İlk derece mahkemesince, yasaya uygun hale getirilecek olan ana sözleşme hükümleri için nitelikli çoğunluğa gerek olmadığı, 6103 sayılı Kanunun 20/2. maddesi gereğince mevcut oyların çoğunluğu ile karar alınacağı belirlenmekle toplantıya katılan tüm paydaşların %51"inin yasa değişikliği kapsamında ana sözleşmenin 6. maddesinin değiştirilmesini kabul ederek TTK"nın 493 ve 494. maddelerinde yer alan nama yazılı hisse senetlerindeki pay devrinin sınırlanmasındaki hükümleri kabul ettikleri, böylece yeni hükmün yasaya uygun hale getirildiğinin tespit edildiği, davacının ileri sürdüğü diğer talep olan toplantının üçüncü maddesindeki şirketin genel kurulun çalışma esas ve usulleri hakkındaki iç yönergenin müzakere edilmesi, oylanması, tescil ve ilanı için yönetim kuruluna yetki verilmesi kararının iptali talebinin de hakkın kötüye kullanılmasını teşkil ettiği, zira bu iç yönergenin zaten Gümrük ve Ticaret Bakanlığınca belirlendiği ve yapılan incelemede de aynı yönergenin şirket tarafından kabul edildiği gerekçesiyle davanın reddine karar verilmiştir.

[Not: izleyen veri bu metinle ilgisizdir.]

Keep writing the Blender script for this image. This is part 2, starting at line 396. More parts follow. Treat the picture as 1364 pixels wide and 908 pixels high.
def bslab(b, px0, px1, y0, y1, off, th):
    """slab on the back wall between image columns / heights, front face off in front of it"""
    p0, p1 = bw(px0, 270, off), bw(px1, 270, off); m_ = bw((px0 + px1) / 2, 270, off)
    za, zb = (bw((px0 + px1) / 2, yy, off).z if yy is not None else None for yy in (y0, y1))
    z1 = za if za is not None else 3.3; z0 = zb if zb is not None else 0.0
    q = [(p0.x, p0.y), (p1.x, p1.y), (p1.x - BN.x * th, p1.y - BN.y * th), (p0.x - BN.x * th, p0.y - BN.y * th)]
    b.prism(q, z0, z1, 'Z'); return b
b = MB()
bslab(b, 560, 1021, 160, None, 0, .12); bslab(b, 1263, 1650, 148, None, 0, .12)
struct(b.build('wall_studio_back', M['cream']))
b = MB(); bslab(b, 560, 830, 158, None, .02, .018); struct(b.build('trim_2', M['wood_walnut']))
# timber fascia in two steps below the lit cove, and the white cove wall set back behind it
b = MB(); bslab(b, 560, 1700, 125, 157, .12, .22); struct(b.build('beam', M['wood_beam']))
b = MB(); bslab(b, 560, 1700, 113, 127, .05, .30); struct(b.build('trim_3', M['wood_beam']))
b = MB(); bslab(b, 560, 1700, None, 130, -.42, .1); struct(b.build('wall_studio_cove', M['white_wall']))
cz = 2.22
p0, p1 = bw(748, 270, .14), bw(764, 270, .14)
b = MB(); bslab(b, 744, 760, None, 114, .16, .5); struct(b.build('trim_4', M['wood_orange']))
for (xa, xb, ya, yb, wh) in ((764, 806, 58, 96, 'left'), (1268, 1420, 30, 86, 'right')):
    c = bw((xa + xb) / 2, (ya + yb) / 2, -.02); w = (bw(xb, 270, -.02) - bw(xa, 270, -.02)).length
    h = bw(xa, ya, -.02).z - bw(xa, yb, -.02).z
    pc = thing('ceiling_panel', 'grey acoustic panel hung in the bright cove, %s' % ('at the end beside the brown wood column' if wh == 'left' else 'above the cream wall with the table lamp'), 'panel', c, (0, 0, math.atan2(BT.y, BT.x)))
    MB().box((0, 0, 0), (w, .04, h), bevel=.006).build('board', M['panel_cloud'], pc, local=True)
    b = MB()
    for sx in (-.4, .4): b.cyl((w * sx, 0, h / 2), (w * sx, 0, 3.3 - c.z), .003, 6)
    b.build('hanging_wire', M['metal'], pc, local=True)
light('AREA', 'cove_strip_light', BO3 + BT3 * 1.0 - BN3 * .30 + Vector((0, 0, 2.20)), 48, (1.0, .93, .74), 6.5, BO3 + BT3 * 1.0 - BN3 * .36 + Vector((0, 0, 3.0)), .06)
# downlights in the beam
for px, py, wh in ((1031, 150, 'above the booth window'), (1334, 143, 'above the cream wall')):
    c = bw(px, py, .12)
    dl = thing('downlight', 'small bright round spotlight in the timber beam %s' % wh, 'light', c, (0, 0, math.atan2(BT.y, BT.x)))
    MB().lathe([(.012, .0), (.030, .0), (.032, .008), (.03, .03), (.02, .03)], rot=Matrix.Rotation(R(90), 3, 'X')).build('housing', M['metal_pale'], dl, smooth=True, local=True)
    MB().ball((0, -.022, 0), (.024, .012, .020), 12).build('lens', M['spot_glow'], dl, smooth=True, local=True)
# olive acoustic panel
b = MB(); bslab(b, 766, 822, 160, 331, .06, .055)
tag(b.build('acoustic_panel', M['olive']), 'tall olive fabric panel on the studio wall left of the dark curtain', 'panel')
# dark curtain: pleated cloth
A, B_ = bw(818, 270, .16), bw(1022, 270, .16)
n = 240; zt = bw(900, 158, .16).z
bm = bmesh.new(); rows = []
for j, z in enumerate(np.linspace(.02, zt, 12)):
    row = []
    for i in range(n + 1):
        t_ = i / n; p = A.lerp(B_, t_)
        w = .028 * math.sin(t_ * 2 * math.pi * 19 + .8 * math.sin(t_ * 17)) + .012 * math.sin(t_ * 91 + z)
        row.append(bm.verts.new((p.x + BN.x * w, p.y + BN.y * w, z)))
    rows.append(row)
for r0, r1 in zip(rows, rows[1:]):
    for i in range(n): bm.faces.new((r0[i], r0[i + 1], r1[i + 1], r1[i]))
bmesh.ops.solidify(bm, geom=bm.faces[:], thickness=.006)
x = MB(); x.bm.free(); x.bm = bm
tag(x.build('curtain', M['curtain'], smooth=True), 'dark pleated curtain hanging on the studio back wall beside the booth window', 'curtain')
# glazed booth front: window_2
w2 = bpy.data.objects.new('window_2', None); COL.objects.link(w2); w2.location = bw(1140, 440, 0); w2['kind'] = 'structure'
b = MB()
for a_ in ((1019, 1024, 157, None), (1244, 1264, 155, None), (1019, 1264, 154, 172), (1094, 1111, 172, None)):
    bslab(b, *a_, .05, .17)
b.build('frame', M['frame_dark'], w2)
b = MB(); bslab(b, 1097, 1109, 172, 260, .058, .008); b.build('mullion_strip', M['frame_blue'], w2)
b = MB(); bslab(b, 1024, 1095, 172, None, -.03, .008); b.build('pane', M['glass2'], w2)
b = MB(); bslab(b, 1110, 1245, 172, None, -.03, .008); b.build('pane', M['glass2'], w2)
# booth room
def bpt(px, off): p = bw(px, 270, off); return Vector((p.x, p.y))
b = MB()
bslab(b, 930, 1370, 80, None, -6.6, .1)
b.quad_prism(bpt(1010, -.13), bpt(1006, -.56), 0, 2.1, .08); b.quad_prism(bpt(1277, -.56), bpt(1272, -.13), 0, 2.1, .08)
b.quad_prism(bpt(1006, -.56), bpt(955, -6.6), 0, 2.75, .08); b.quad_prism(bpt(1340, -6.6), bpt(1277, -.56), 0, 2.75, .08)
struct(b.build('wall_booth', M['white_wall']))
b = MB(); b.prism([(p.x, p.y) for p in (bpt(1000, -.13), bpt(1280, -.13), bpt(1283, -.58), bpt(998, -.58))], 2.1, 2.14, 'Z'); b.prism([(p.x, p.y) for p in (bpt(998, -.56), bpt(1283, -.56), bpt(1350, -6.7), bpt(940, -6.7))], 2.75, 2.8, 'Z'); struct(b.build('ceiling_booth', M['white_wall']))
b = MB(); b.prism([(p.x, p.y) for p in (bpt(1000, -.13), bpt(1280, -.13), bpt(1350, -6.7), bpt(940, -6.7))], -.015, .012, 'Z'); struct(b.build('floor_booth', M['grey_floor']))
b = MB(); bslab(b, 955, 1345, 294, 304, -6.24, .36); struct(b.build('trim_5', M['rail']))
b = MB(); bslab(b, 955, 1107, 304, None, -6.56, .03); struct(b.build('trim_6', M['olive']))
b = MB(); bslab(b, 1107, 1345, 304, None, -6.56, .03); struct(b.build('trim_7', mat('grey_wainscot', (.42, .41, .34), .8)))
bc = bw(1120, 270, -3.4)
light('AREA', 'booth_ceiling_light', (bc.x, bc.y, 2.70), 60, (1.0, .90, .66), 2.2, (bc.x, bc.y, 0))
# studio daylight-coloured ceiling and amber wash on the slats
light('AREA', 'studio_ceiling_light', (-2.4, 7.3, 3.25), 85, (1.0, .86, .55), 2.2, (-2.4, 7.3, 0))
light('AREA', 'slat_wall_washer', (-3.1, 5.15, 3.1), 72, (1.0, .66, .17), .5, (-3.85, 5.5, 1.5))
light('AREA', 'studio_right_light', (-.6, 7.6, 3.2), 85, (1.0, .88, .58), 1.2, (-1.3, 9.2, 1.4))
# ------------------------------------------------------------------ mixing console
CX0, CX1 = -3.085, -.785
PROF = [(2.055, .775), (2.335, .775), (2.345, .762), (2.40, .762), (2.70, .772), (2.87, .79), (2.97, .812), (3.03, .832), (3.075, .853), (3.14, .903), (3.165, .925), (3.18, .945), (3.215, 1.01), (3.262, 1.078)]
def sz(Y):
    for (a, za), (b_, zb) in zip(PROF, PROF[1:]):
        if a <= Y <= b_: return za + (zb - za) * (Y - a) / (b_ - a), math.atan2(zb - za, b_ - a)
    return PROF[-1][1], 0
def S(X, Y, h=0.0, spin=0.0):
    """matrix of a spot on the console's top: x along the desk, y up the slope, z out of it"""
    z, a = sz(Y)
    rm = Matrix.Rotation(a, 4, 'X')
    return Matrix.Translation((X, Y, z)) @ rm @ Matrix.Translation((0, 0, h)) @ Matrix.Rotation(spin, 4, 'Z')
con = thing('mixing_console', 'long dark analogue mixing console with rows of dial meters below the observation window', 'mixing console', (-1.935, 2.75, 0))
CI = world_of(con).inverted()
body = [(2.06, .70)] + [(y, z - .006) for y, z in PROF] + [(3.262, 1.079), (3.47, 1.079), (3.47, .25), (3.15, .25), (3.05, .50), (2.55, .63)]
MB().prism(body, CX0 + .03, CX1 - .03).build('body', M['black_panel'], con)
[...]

Bu karara karşı davacılar vekili istinaf başvurusunda bulunmuştur.
İzmir Bölge Adliye Mahkemesi 11. Hukuk Dairesi"nce, genel kurulda payların devrini düzenleyen 6. maddenin değiştirilmesine ilişkin alınan karar ile esas sözleşmedeki hükmün 6102 sayılı TTK"nın 490 ve devamı maddelerine uygun hale getirildiği, TTK"nın 421. maddesinde kanunda veya esas sözleşmede aksine hüküm bulunmadığı takdirde esas sözleşmeyi değiştiren kararların şirket sermayesinin en az yarısının temsil edildiği genel kurulda, toplantıda mevcut bulunan oyların çoğunluğu ile alınacağının öngörüldüğü, aynı maddenin devamında nama yazılı payların devrinin sınırlandırılmasına ilişkin kararların ise sermayenin en az yüzde yetmişbeşini oluşturan payların sahiplerinin veya temsilcilerinin olumlu oylarıyla alınacağının düzenlendiği, davaya konu genel kurulda alınan kararın nama yazılı payların devrinin sınırlandırılmasına ilişkin olmayıp aksine payların devrinin sınırlandırılmasına ilişkin hükmün kaldırılmasına ilişkin olduğundan davacı tarafça uygulanması istenen %75 karar nisabının somut olayda uygulama yerinin olmadığı, davaya konu iç yönergenin ise TTK hükümlerinin hayata geçirilmesine yönelik kabul edildiği, alınan kararlarda yasa ve iyi niyet kurallarına aykırı bir durum bulunmadığı gerekçeleriyle davacılar vekilinin istinaf başvurusunun esastan reddine karar verilmiştir.
Kararı davacılar vekili temyiz etmiştir.
Yapılan yargılama ve saptanan somut uyuşmazlık bakımından uygulanması gereken hukuk kuralları gözetildiğinde İlk Derece Mahkemesince verilen kararda bir isabetsizlik olmadığının anlaşılmasına göre yapılan istinaf başvurusunun HMK"nın 353/b-1 maddesi uyarınca Bölge Adliye Mahkemesince esastan reddine ilişkin kararın usul ve yasaya uygun olduğu kanısına varıldığından Bölge Adliye Mahkemesi kararının onanmasına karar vermek gerekmiştir.
SONUÇ: Yukarda açıklanan nedenlerle, davacılar vekilinin temyiz istemlerinin reddi ile Bölge Adliye Mahkemesince verilen kararın HMK"nın 370/1. maddesi uyarınca ONANMASINA, HMK"nın 372. maddesi uyarınca işlem yapılmak üzere dava dosyasının Bölge Adliye Mahkemesine gönderilmesine, aşağıda yazılı bakiye 8,50 TL temyiz ilam harcının temyiz eden davacılardan alınmasına, 23/09/2019 tarihinde kesin olarak oybirliğiyle karar verildi.